Oui on peut y arriver, mais il faut que tout le monde s’y mette et il ne faut pas avoir peur de se dire “mon impact est minime.” Il est minime parce qu’on est une personne sur 8 milliards donc forcément l’impact est de 1 sur 8 milliards, il est tout petit, mais si tout le monde le fait, l’impact devient de plus en plus important. Si on montre l’exemple, on se rend compte très souvent qu’on a des clients qui vont nous envoyer un message en nous disant “ah je ne savais pas, c’est intéressant, ou j’ai découvert quelque chose” et vont se mettre a faire attention à leurs actions quotidiennes tout comme nos salariés qui viennent beaucoup plus en vélo. Forcément il y a l’impact d’Hardloop, mais j’ai maintenant des salariés qui vont se déplacer beaucoup plus souvent en vélo y compris le week-end, donc ils vont avoir un impact aussi à leur propre échelle qui ne dépend pas d’Hardloop à la base.

Oui, il faut qu’on y aille tous. Ceux qui n’iront pas commettent, à mon sens, une erreur. Nous on va même plus loin, nous pensons que dans 10 ans ceux qui ne seront pas neutres en carbone, ils n’existeront plus, ils n’auront plus d’intérêt. La plupart des marques sont en train d’aller vers cette neutralité donc elles auront comme nous avec les transporteurs, de manière logique, envie de travailler avec des distributeurs qui le sont. La priorité absolue c’est d’y aller pour la planète. On a quand même un vrai sujet, et ce n’est pas un sujet business. Il n’y a plus de business s’il n’y a plus de planète.

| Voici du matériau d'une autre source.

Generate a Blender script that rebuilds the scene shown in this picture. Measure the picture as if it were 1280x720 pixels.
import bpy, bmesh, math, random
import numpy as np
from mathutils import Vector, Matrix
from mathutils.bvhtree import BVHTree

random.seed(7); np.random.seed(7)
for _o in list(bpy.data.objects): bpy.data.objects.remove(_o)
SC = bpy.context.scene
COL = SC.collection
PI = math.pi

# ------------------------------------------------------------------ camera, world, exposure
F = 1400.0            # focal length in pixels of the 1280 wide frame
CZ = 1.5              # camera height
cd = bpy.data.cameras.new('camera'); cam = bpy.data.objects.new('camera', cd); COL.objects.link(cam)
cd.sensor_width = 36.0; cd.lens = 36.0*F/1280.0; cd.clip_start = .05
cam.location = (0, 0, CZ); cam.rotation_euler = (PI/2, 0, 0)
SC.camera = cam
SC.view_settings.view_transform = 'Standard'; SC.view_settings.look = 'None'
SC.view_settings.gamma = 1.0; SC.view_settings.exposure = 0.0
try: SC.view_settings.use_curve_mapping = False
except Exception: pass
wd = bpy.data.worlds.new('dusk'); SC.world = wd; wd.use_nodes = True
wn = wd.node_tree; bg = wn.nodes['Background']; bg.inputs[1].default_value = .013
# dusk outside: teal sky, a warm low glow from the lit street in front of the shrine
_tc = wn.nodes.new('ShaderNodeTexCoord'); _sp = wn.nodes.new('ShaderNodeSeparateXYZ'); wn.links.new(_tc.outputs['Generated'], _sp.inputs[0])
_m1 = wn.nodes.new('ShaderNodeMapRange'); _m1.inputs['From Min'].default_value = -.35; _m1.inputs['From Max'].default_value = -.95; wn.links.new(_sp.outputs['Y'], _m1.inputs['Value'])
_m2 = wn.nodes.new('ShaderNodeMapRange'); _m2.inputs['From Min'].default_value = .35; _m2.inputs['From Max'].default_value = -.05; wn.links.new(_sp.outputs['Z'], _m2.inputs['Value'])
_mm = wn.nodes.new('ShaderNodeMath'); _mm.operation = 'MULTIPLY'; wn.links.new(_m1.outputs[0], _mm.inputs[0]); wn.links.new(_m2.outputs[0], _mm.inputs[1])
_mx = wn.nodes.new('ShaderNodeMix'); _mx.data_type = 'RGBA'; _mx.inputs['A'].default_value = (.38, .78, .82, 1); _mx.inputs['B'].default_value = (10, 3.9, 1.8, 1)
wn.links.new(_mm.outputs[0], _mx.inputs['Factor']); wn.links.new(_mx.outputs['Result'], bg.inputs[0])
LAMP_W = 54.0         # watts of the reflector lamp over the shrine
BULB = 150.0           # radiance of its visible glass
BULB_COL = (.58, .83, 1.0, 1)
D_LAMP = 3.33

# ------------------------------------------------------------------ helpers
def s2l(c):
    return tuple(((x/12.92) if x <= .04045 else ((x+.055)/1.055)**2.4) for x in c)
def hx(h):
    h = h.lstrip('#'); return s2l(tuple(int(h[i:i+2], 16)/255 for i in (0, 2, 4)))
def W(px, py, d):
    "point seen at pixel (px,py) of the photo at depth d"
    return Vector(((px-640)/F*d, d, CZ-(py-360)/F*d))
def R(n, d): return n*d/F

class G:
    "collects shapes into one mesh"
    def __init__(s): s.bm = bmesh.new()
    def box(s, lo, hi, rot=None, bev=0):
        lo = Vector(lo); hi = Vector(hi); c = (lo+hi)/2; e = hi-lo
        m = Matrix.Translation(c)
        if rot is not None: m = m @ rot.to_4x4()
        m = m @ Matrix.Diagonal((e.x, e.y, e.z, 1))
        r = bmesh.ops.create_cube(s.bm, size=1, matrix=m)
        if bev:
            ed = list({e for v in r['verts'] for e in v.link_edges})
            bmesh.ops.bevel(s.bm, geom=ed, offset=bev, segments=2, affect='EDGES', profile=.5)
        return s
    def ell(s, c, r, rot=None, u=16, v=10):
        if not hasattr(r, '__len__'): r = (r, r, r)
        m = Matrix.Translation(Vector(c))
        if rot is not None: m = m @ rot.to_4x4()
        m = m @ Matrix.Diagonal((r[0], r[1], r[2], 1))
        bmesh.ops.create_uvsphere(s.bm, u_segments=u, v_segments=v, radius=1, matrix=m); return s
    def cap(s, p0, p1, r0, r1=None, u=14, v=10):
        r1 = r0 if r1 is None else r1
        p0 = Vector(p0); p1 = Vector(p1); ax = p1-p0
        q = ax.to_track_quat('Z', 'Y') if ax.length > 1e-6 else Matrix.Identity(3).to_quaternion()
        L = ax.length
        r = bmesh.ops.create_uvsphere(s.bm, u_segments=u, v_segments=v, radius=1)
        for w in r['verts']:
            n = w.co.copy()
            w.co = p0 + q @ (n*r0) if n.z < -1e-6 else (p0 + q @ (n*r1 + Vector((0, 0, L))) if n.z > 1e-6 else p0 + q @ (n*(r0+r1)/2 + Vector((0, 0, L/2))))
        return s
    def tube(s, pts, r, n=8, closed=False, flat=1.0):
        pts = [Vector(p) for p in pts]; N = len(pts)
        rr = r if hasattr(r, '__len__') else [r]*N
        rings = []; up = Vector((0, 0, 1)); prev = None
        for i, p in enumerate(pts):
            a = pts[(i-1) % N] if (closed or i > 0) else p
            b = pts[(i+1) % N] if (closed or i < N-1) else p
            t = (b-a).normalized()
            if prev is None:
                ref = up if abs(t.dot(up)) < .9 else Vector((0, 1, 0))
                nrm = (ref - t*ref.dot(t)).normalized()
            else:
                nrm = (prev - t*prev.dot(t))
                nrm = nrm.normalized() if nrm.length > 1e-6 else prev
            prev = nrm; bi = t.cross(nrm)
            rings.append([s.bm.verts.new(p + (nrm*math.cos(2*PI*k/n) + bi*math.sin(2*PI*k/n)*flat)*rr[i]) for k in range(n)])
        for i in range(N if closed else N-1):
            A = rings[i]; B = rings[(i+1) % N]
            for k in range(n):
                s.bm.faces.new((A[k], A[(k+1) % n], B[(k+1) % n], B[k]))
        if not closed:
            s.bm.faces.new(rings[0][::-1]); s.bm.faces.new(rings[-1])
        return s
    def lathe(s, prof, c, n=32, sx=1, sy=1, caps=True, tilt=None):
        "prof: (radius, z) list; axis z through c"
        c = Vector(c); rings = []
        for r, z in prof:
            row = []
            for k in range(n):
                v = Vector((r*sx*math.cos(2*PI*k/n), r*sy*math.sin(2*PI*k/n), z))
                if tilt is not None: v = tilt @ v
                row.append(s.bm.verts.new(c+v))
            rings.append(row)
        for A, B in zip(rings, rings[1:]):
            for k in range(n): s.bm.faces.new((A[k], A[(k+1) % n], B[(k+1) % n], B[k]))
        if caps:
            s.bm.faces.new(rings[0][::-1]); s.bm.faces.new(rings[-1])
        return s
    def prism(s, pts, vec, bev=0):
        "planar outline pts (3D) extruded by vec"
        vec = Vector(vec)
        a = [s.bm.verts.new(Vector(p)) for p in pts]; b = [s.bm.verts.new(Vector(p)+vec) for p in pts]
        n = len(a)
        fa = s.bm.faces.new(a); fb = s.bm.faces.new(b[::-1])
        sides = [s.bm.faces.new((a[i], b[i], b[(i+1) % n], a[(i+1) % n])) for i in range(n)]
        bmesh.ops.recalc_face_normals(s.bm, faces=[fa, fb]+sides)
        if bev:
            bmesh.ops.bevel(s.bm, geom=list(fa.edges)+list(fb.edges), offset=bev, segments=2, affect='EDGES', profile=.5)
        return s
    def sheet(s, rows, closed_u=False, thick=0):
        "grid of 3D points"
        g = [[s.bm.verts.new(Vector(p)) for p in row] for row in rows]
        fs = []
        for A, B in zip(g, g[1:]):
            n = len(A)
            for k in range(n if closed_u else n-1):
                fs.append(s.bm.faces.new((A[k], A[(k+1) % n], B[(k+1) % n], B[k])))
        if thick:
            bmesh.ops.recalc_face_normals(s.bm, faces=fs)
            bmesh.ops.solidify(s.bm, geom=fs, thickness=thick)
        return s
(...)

La nouvelle génération y est très sensible. L’ancienne génération un petit peu moins et donc l’obsession que nous avons en ce moment c’est de beaucoup travailler sur les messages que nous envoyons aux clients pour raconter des histoires, expliquer pourquoi nous avons fait l’effort de devenir neutre en carbone, comment ça marche, comment ça se mesure… Il ne faut pas dire aux gens “faites comme ça c’est bien, il n’y a pas d’autre choix.” Il faut les amener au même raisonnement auquel nous sommes arrivés par de la logique.